Ob die von der Firma Zeelink beantragte Trassenführung am Ende so kommen wird oder ob diese eine deutlich weiter von Wohnbebauung entfernte Alternative vorlegen muss, diese Entscheidung sei Teil des nun beginnenden Abwägungsprozesses. Maßgeblich „für die Beurteilung einer Planung ist, ob alle gesetzlichen Vorgaben eingehalten werden“. Die Bezirksregierung werde das „sensible Thema Sicherheit“ rechtlich bewerten und in die Beschlussfassung mit einbeziehen. Die Firma Zeelink erklärt, bereits verschiedene Alternativtrassen geprüft zu haben. Aus ihrer Sicht ist die beantragte Trasse „unter Abwägung“ aller zu berücksichtigenden öffentlichen und privaten Belange, „namentlich auch der Schutz der Umwelt und des Menschen“, die „konfliktärmste“ Lösung.

Die Hünxer Initiative hofft, dass die Bezirksregierung eine „weise Entscheidung trifft, und zwar für die Menschen“, wie Rainer Rehbein erklärt. Sollte diese nicht so ausfallen wie erhofft, setzt er auf die Möglichkeit der Klage und rechnet den Gegnern dabei durchaus Chancen aus.

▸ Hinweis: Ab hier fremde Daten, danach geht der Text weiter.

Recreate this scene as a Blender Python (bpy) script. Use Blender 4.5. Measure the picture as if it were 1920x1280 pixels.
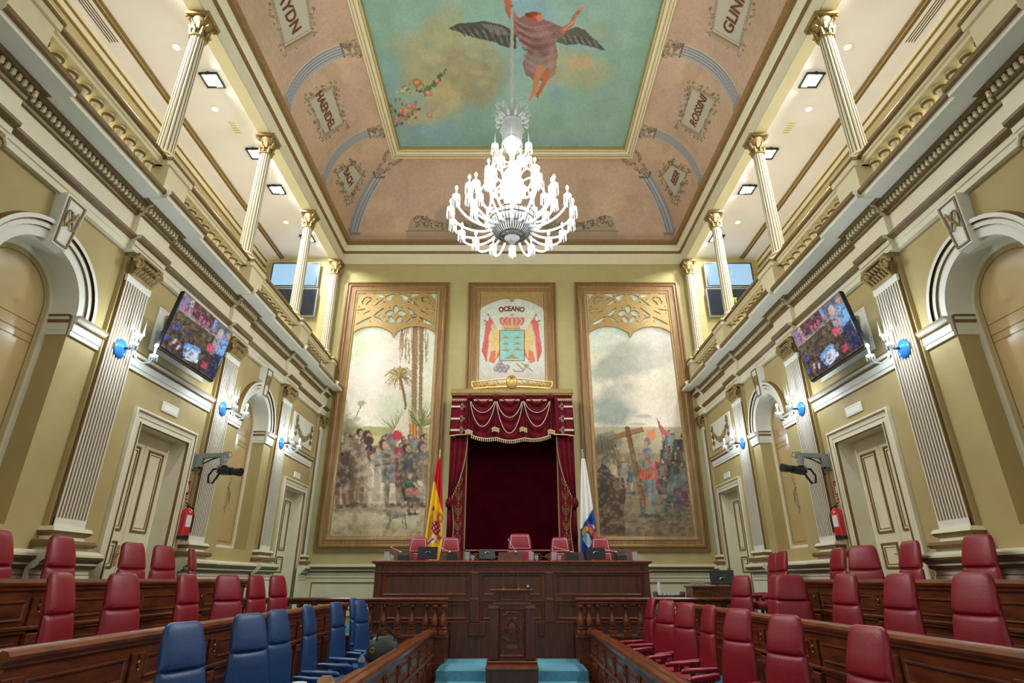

Seine Zuversicht nährt er aus einem Fall in Niedersachsen: Die Gemeinde Stelle und Bürger hätten es vorgemacht und Open Grid Europe zu einer 55 Millionen Euro teuren Umleitung um das Dorf gezwungen. „Das bleibt unser Mindestziel.“

Die 215 Kilometer lange Zeelink-Pipeline beginnt an der belgischen Grenze bei Aachen und endet im Westmünsterland bei Ledgen. Das Vorhaben erstreckt sich über die Regierungsbezirke Köln, Düsseldorf und Münster. Die Anhörungen für die ersten beiden Abschnitte sind gelaufen. Die Erörterung im Zuständigkeitsbereich der Bezirksregierung Münster ist vom 11 bis 15. Juni in Legden geplant.

Das Vorhaben ist ein Gemeinschaftsprojekt der Open Grid Europe GmbH und der Thyssengas GmbH, die die Bau- und Betriebsaktivitäten in der Zeelink GmbH & Co. KG gebündelt haben. Der Neubau der Pipeline, so heißt es, sei die Voraussetzung für die erforderliche Umstellung von L- auf H-Gas. Die Förderung von L-Gas (low calorific gas) wird laut Zeelink bis 2030 um etwa 90 Prozent sinken.